Daniel Duque, da FGV
O que diz o governo
Nova política de reajuste do salário mínimo foi enviada ao Congresso. Projeto de lei foi apresentado pelo governo Lula no último dia 5 e retoma a política de valorização anterior, que leva em conta a inflação do ano anterior somada ao crescimento do PIB de dois anos antes.
Se a proposta for aprovada, as variáveis consideradas para o aumento do salário mínimo em 2024 serão:
- INPC acumulado de novembro de 2022 a novembro de 2023
- Crescimento do PIB de 2022, divulgado pelo IBGE
Em caso de retração da economia, reajuste será feito só pela inflação. É semelhante ao que aconteceu em 2017 e 2018: como o PIB de 2015 e 2016 registrou queda, o governo considerou apenas o INPC para aumentar o salário mínimo.
"Trabalhador de baixa renda precisa recuperar poder de compra". Procurado pelo UOL, o Ministério da Fazenda afirmou que a valorização do salário mínimo é um dos principais instrumentos para melhorar as condições de vida das famílias vulneráveis e ainda impacta positivamente a atividade econômica, por meio da expansão do consumo.

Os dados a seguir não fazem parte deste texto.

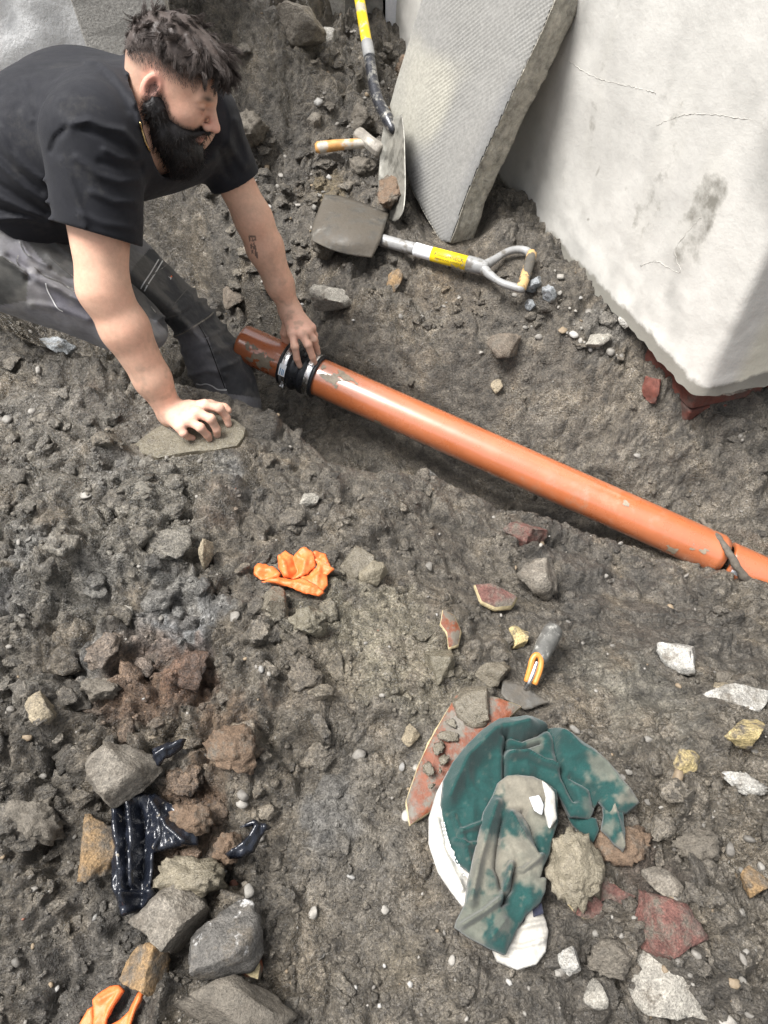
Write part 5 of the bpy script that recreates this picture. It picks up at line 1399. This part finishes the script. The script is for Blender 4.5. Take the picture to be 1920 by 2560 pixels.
# ---------------------------------------------------------------- flat stone under his hand
def poly_fill(poly, h):               # triangulated inside of a polygon, with a fine rim
    rim_ = resample(A(poly, float), h); lo_, hi_ = rim_.min(0), rim_.max(0)
    GX_, GY_ = np.meshgrid(np.arange(lo_[0], hi_[0], h), np.arange(lo_[1], hi_[1], h), indexing='ij')
    Q_ = np.stack([GX_.ravel(), GY_.ravel()], -1)
    Q_ = Q_[inside(Q_, poly) & (seg_dist(Q_, rim_, True) > h * .55)] + 0
    n = len(rim_); pts = np.vstack([rim_, Q_])
    from mathutils.geometry import delaunay_2d_cdt
    r_ = delaunay_2d_cdt([Vector(p) for p in pts], [], [list(range(n))], 1, 1e-6)
    vv = A([v_[:] for v_ in r_[0]]); return vv, [list(t) for t in r_[2]]
def slabstone(name, poly, z, thick, mat, label, catg, tilt=(0, 0), curve=0.0, edge=None, h=7, amp=.0015, axis=None, par=None, sag=0):
    """plate of stone or clay outlined in photo pixels, lying at height z; edge = material of the broken sides"""
    vv, ff = poly_fill(poly, h)
    c = vv.mean(0); P = gz(vv[:, 0], vv[:, 1], z); pc = P.mean(0)
    R_ = P - pc
    P[:, 2] += tilt[0] * R_[:, 0] + tilt[1] * R_[:, 1]
    if curve:
        ax = A(axis, float); ax /= np.linalg.norm(ax); e = R_[:, :2] @ A([-ax[1], ax[0]]); P[:, 2] += curve * e * e
    ed_ = seg_dist(vv, poly, True) * depth_of(pc) / FPX
    P[:, 2] += amp * fbm3(P, 30, 3) + amp * .6 * fbm3(P, 90, 4) - .003 * np.exp(-ed_ / .003)
    o = thing(name, (pc[0], pc[1], pc[2] - thick), label, catg) if par is None else par
    obj('top_face', P, ff, mat, o)
    rimn = len(resample(A(poly, float), h)); rp = P[np.argsort([0] * 0)] if False else None
    rr = resample(A(poly, float), h); tree_i = [int(np.argmin(((vv - q_) ** 2).sum(1))) for q_ in rr]
    top = P[tree_i]; outw = (top - pc); outw[:, 2] = 0; outw /= np.linalg.norm(outw, axis=1)[:, None] + 1e-9
    K_ = 4; V = []
    for k in range(K_):
        w = k / (K_ - 1); b_ = top + outw * (.003 * math.sin(w * 3.1) + .003 * fbm3(top + w, 60, 9)[:, None]) * (1 if k else 0)
        b_[:, 2] -= thick * w; V.append(b_)
    V = np.vstack(V); n = len(rr)
    obj('broken_edge', V, [[k * n + i, k * n + (i + 1) % n, (k + 1) * n + (i + 1) % n, (k + 1) * n + i] for k in range(K_ - 1) for i in range(n)], edge or mat, o)
    return o
slabstone('flat_stone', [(333, 1110), (360, 1088), (392, 1066), (440, 1046), (520, 1030), (585, 1046), (613, 1068), (608, 1090), (591, 1112), (540, 1122), (489, 1126), (440, 1132), (394, 1143), (355, 1130)],
          .048, .05, 'mud_wet', 'flat stone coated in smooth wet mud under his braced hand', 'stone', edge='mud_pale')
# terracotta shards
shard1 = slabstone('terracotta_shard', [(1140, 1742), (1110, 1790), (1075, 1850), (1048, 1905), (1017, 1992), (1026, 2052), (1075, 2022), (1110, 1990), (1160, 1905), (1210, 1850), (1280, 1790), (1300, 1772), (1240, 1752), (1190, 1740)],
          .022, .014, 'terracotta', 'large orange terracotta pipe shard with mud on it left of the green cloth', 'shard', edge='terracotta_edge', curve=-1.6, axis=(.5, .87), tilt=(0.12, .12))
slabstone('terracotta_shard', [(1478, 2170), (1440, 2200), (1425, 2250), (1440, 2285), (1470, 2296), (1530, 2285), (1575, 2265), (1590, 2240), (1555, 2225), (1515, 2195)],
          .012, .026, 'rock_red', 'curved red pipe shard with thick cream broken rim right of the mud lump', 'shard', edge='terracotta_edge', curve=3, axis=(1, .4), tilt=(0, .25))
slabstone('terracotta_shard', [(1188, 1462), (1230, 1458), (1270, 1478), (1292, 1490), (1280, 1510), (1240, 1514), (1205, 1500)], -.085, .02, 'rock_red', 'pinkish tile sliver with a pale edge below the rounded grey boulder', 'shard', edge='terracotta_edge', tilt=(0, .15))
slabstone('terracotta_shard', [(1108, 1524), (1135, 1536), (1152, 1572), (1146, 1608), (1122, 1618), (1118, 1580), (1102, 1560)], -.018, .012, 'terracotta', 'small curved orange sherd at the top of the mud puddle', 'shard', edge='terracotta_edge', tilt=(-.2, 0))
slabstone('terracotta_shard', [(602, 2385), (618, 2370), (640, 2382), (650, 2415), (644, 2448), (622, 2440), (600, 2425)], .022, .02, 'terracotta_edge', 'small red and cream sherd beside the white-streaked rock', 'shard', edge='terracotta')
# small mud dabs on the big shard
for i, (a, b, w_) in enumerate([(1118, 1840, 40), (1098, 1868, 34), (1130, 1810, 30), (1108, 1900, 26), (1072, 1922, 30), (1078, 1965, 18), (1102, 1925, 14)]):
    p = gz(a, b, .030); k = depth_of(p) / FPX
    V = rotz(clod_shape(700 + i, 3, .8) * A([w_ * k * .75, w_ * k * .5, .006]), i * 1.3) + p
    obj('mud_dab', V, ICO[3][1], 'rock_mud', shard1)

# ---------------------------------------------------------------- draped soft things
def drape(name, poly, z, hmax, edgew, mat, par, ridges=(), amp=.003, nf=30, step=2.8, colf=None, tilt=(0, 0), thick=.0014, extra=None, crease=.007, jag=0.0, sm=True, gain=1.0):
    poly = A(poly, float); lo_, hi_ = poly.min(0), poly.max(0)
    vv, ff = poly_fill(poly, step)
    e = seg_dist(vv, poly, True); t = np.clip(e / edgew, 0, 1)
    P = gz(vv[:, 0], vv[:, 1], z); pc = P.mean(0); R_ = P - pc
    hgt = hmax * (.35 + .65 * np.sqrt(1 - (1 - t) ** 2)) + tilt[0] * R_[:, 0] + tilt[1] * R_[:, 1]
    for line, w, a in ridges:
        sd_ = seg_dist(vv, line) / w; hgt += gain * a * (.5 * np.exp(-sd_ ** 2) + .6 * np.exp(-1.6 * sd_))
    hgt += amp * fbm3(P, nf, 5) * np.clip(t * 2, 0, 1) + amp * .4 * fbm3(P, nf * 3, 6)
    hgt += crease * (1 - 2.4 * np.abs(fbm3(P * A([1.6, .7, 1]), nf * .5, 31, 2))) + crease * .5 * (1 - 2.4 * np.abs(fbm3(P, nf * 1.1, 33, 2)))
    if extra is not None: hgt += extra(vv, P)
    if jag: hgt += jag * RNG.normal(size=len(vv))
    P[:, 2] += hgt
    col = None if colf is None else colf(vv, P)
    o = obj(name, P, ff, mat, par, col=col, smooth_=sm)
    sm_ = o.modifiers.new('solidify', 'SOLIDIFY'); sm_.thickness = thick; sm_.offset = -1
    return o
GREEN, MUDC, CREAM, NAVY = A([.0025, .038, .034]), A([.19, .167, .13]), A([.56, .54, .49]), A([.012, .014, .03])
def gcol(mudspots, seed, base=GREEN):
    def f(vv, P):
        c = np.tile(base, (len(vv), 1)) * (1 + .12 * fbm3(P, 60, seed)[:, None])
        m = np.zeros(len(vv))
        for (a, b), r, k in mudspots:
            m = np.maximum(m, .85 * k * smooth(1.2, .62, np.hypot(vv[:, 0] - a, vv[:, 1] - b) / r + .8 * fbm3(P, 26, seed + 3) + .55 * fbm3(P, 90, seed + 4)))
        m = np.maximum(m, .25 * smooth(.25, .7, fbm3(P, 140, seed + 7)))
        return c * (1 - m[:, None]) + MUDC * (1 + .2 * fbm3(P, 90, 3)[:, None]) * m[:, None]
    return f
cloth = thing('rag', gz(1280, 2080, 0), 'torn muddy dark green and white shirt rag crumpled on the soil', 'rag')
drape('white_lining', [(1122, 1930), (1092, 1985), (1072, 2050), (1072, 2110), (1095, 2180), (1128, 2235), (1155, 2270), (1195, 2240), (1200, 2150), (1150, 2060), (1130, 1990)], .014, .014, 26, 'cloth', cloth,
      [([(1090, 2060), (1110, 2140), (1150, 2230)], 8, .006), ([(1110, 2120), (1150, 2180), (1180, 2210)], 7, -.005)], .004, 25, gain=1.7, crease=.010, colf=gcol([((1085, 2030), 60, .35), ((1120, 2200), 40, .3)], 21, CREAM))
drape('white_lining', [(1280, 2260), (1330, 2262), (1355, 2290), (1366, 2330), (1360, 2380), (1335, 2412), (1290, 2425), (1240, 2405), (1225, 2370), (1250, 2320)], .010, .016, 24, 'cloth', cloth,
      [([(1260, 2330), (1310, 2320), (1355, 2310)], 7, .004), ([(1255, 2365), (1300, 2370), (1350, 2355)], 7, .004), ([(1250, 2390), (1290, 2400)], 6, -.004)], .004, 25, gain=1.7, crease=.010, colf=gcol([((1310, 2320), 60, .5), ((1230, 2390), 30, .6)], 31, CREAM))
drape('navy_trim', [(1288, 2290), (1350, 2258), (1356, 2285), (1320, 2298), (1298, 2310)], .032, .004, 8, 'cloth', cloth, colf=gcol([], 41, NAVY))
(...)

O trabalhador de baixa renda precisa de políticas que recuperem seu poder de compra e melhorem suas condições de vida, reduzindo as desigualdades. A valorização real do salário mínimo é avaliada como um dos principais instrumentos para atingir estes objetivos. (...) Ainda que imponha limites para o crescimento de outras despesas, a política de valorização continua sendo uma das prioridades do governo.